─── TASK DATA ───
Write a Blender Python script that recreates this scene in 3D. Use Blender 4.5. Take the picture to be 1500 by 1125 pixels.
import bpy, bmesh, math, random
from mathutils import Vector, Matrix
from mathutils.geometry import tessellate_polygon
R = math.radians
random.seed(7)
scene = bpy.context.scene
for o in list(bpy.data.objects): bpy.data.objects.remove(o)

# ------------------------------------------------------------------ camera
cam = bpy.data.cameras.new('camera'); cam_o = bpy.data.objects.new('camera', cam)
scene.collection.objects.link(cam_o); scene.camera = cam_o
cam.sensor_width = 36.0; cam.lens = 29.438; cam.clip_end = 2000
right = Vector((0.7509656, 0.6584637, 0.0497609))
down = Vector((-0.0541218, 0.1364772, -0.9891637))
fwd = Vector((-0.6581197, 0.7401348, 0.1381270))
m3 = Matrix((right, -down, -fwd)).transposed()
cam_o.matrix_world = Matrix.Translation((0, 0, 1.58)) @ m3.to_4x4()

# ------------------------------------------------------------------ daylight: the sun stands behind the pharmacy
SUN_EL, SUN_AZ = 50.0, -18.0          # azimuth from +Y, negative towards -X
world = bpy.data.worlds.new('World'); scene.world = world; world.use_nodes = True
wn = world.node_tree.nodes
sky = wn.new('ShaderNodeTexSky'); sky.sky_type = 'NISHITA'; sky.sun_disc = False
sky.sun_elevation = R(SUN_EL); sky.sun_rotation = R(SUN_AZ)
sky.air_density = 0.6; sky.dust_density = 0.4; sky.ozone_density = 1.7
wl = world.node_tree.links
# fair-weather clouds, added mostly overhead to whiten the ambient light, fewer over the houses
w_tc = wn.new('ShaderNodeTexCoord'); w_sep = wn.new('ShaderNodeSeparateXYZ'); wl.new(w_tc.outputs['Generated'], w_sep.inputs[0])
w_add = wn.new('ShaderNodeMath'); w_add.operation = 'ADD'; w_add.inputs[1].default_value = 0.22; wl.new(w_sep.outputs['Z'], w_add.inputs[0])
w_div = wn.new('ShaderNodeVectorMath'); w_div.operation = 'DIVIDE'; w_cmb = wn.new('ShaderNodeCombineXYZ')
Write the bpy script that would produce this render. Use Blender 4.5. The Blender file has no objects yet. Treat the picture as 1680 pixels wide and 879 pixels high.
───
**WHAT YOU SHOULD DO**
Of all the lines in the data above, state how many include "script". Say only the number.

**COMPLETED EXERCISE**
2